Nach 50 Jahren: Endlich mehr netto im Geldbörserl
Vor 50 Jahren gab es die ersten Debatten, nun ist es so weit: Die türkis-grüne Bundesregierung hat das Ende der kalten Progression beschlossen. Darunter versteht man eine schleichende Steuererhöhung, die entsteht, wenn Löhne steigen, die Steuertarifstufen aber nicht an die Inflation angepasst werden. Dadurch kam beim Steuerzahler netto bisher nie die ganz Bruttolohnerhöhung an – und der Finanzminister kassierte ein Körberlgeld. Ein Fehler im System, mit dem ab 2023 Schluss ist.
Kaum eine Regierung hat sich in der Vergangenheit nicht das Ziel gesetzt, die kalte Progression abzuschaffen. „Es ist wahrscheinlich für alle eine große Überraschung, dass eine Koalition aus einer Mitte-Rechts-Partei und aus einer linksalternativen Partei diese Strukturreform umgesetzt hat“, sagte Bundeskanzler Karl Nehammer (ÖVP) am Mittwoch beim Ministerrat.
Zwei-Drittel-Modell
Was bedeutet die Abschaffung konkret? Schon im ersten Jahr beträgt die Entlastungswirkung laut Finanzministerium (BMF) 1,85 Milliarden Euro. Die Gesamtentlastung bis 2026 soll bei rund 20 Milliarden Euro liegen. Dazu werden ab kommendem Jahr die Sozialleistungen, etliche Absetzbeträge und allen voran die Tarifstufen angepasst. Heißt: Um die kalte Progression abzuschaffen, werden die untersten beiden Tarifgrenzen im kommenden Jahr um 6,3 Prozent angehoben. Bei höheren Jahreseinkommen steigen die Tarifstufen um 3,47 Prozent. Warum kommen hier unterschiedliche Anpassungswerte zur Anwendung?
Das Wifo hat von Juli 2021 bis Juni 2022 eine Inflationsrate von 5,2 Prozent errechnet. Zwei Drittel dieses Wertes – also zwei Drittel der kalten Progression für alle Tarifstufen, außer der höchsten – fließen automatisch an die Steuerzahler zurück. Das sind 1,23 Mrd. Euro im Jahr 2023. Für diesen Teil der Entlastung gilt eine Anhebung der Tarifgrenzen um 3,47 Prozent.

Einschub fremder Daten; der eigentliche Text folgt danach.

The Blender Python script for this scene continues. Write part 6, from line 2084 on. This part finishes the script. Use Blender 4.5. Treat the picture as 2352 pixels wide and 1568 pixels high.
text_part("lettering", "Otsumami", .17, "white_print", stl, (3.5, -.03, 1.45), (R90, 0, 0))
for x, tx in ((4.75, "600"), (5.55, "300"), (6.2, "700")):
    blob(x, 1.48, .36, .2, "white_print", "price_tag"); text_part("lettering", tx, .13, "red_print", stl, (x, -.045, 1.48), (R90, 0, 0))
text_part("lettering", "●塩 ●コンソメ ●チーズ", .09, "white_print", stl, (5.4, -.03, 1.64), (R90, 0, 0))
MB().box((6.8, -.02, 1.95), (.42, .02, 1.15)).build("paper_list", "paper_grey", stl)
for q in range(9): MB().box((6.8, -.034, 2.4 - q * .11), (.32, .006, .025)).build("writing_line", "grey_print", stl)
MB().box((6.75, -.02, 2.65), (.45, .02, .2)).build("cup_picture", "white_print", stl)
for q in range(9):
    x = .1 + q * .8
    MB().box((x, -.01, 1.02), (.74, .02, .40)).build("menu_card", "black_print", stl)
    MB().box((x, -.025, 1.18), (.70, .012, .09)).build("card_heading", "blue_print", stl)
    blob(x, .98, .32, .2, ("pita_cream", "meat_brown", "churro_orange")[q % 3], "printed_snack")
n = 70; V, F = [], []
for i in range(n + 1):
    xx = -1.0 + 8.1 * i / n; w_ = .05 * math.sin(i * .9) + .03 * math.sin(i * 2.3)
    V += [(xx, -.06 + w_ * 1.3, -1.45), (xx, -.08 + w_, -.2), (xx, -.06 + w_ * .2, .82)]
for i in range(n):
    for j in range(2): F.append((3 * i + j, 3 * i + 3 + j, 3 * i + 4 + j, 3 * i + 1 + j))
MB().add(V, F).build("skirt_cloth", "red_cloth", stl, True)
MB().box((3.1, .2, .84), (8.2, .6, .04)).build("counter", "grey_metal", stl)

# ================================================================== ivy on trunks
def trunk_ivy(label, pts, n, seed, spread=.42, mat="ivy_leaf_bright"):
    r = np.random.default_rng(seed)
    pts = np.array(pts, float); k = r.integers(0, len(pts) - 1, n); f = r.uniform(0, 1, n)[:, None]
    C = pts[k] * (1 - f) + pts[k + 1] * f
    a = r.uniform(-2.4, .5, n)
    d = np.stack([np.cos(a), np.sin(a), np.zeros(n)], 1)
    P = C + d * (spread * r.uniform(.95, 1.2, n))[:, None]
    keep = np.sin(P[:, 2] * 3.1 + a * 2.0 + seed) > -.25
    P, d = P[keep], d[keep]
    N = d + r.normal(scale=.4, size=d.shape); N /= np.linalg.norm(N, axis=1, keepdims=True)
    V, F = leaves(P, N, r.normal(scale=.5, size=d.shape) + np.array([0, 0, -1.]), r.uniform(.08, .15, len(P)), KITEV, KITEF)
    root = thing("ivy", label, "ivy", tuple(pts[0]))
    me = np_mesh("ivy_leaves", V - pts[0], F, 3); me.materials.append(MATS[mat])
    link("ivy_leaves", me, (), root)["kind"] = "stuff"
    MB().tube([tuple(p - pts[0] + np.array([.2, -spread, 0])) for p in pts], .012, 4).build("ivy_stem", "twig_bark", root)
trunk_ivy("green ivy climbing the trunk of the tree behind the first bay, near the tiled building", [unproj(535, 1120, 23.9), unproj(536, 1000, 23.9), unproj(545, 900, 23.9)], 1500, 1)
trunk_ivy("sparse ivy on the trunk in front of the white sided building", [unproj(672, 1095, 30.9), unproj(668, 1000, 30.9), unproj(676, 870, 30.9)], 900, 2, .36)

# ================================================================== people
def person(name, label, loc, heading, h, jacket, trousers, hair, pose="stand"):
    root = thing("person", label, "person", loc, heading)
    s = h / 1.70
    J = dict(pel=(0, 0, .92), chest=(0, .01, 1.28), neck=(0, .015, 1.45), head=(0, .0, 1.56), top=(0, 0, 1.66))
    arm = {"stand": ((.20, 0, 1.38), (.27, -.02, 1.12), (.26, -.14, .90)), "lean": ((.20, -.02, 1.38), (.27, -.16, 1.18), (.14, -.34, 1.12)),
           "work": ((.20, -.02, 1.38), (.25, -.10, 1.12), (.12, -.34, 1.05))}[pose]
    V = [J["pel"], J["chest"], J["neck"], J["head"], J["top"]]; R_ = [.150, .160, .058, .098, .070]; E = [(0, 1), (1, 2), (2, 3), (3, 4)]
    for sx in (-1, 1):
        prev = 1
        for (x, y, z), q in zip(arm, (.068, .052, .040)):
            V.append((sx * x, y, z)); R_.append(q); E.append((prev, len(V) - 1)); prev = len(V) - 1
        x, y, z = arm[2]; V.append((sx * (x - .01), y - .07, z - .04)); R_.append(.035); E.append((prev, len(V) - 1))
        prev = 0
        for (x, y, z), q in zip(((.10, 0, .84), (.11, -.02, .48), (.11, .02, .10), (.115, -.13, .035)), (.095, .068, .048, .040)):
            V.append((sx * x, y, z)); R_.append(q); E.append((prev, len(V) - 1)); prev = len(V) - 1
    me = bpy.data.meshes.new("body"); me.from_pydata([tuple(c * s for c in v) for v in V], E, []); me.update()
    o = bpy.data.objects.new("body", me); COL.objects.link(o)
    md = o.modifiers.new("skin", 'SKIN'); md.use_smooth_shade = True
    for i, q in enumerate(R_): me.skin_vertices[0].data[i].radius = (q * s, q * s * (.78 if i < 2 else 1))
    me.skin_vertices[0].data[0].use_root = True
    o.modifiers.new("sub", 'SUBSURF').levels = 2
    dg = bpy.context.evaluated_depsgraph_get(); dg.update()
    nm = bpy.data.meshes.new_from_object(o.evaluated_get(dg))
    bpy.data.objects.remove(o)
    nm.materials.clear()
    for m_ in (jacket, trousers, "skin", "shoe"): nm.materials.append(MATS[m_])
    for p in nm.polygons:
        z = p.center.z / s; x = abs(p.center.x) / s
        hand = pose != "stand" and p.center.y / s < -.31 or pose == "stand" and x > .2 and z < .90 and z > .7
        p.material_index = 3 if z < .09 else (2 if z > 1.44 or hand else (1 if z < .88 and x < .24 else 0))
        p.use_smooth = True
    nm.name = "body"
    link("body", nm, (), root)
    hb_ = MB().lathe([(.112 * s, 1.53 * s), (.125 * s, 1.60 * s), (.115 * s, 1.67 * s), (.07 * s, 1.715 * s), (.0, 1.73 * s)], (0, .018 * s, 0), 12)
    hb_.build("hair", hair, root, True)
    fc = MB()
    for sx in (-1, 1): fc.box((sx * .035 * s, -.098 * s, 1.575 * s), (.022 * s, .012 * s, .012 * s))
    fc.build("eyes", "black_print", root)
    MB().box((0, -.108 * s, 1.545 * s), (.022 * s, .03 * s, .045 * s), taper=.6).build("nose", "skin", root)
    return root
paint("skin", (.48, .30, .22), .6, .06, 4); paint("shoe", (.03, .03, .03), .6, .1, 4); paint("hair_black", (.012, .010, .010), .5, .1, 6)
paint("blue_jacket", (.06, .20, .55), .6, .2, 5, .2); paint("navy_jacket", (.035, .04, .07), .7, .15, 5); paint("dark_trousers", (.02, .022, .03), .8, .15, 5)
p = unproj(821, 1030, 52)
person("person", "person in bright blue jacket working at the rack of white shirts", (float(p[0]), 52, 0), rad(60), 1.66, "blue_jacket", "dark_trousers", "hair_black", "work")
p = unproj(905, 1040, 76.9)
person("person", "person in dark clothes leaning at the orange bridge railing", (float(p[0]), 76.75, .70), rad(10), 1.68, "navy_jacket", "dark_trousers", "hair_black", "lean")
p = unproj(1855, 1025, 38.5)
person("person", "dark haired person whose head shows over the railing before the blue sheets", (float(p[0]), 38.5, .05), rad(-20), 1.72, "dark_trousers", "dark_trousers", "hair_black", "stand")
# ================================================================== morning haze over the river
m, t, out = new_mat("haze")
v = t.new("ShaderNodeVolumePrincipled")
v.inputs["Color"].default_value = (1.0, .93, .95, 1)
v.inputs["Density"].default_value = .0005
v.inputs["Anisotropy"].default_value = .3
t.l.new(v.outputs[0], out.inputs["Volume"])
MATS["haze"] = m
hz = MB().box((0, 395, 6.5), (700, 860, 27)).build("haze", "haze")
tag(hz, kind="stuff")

Doch auch das verbleibende Drittel muss der Finanzminister rückverteilen. Und hier hat er Handlungsspielraum. 2023 soll der Betrag speziell kleineren Einkommen zugute kommen, daher wird ein höherer Anpassungsfaktor verwendet: Die ersten beiden Tarifstufen werden um die beschriebenen 6,3 Prozent angehoben.
Das sieht dann folgendermaßen aus: Die erste Tarifgrenze (auch Steuerfreigrenze genannt) steigt von bisher 11.000 Euro auf 11.693 Euro. Bis zu diesem Wert zahlt man keine Lohn- und Einkommenssteuer.
Die zweite Tarifgrenze wird von 18.000 auf 19.134 Euro angehoben. Bis zu diesem Jahreseinkommen beträgt der Steuersatz 20 Prozent.
Die vier weiteren Tarifgrenzen werden um besagte 3,47 Prozent angehoben, also:
- von 31.000 auf 32.075 Euro (Steuersatz 30 Prozent)
- von 60.000 auf 62.080 Euro (Steuersatz 41 Prozent)
- von 90.000 auf 93.120 Euro (Steuersatz 48 Prozent)
- ab 90.000 künftig ab 93.120 Euro (Steuersatz 50 Prozent)
Der Verkehrsabsetzbetrag wird um 5,2 Prozent erhöht, also von 400 Euro auf 421 Euro. Der erhöhte Verkehrsabsetzbetrag steigt von 690 Euro auf 726 Euro.
Was durchaus passieren kann: Dass die nächste Regierung Modell wieder abschafft. Die Abschaffung der kalten Progression wurde nicht in den Verfassungsrang gehoben. Für die nötige Zwei-Drittel-Mehrheit hätte es längere Verhandlungen gebraucht, meinte Nehammer.
Drei Beispiel-Rechnungen:
Das Finanzministerium hat dazu drei Beispiele für die gesamte Entlastungswirkung berechnet. Dabei zeigt sich:
Beim Medianeinkommen für Unselbstständige in Vollzeitbeschäftigung von aktuell 3.171 brutto beträgt die Entlastung im Jahr 2023 391 Euro und steigt auf bis zu 1.544 Euro im Jahr 2026.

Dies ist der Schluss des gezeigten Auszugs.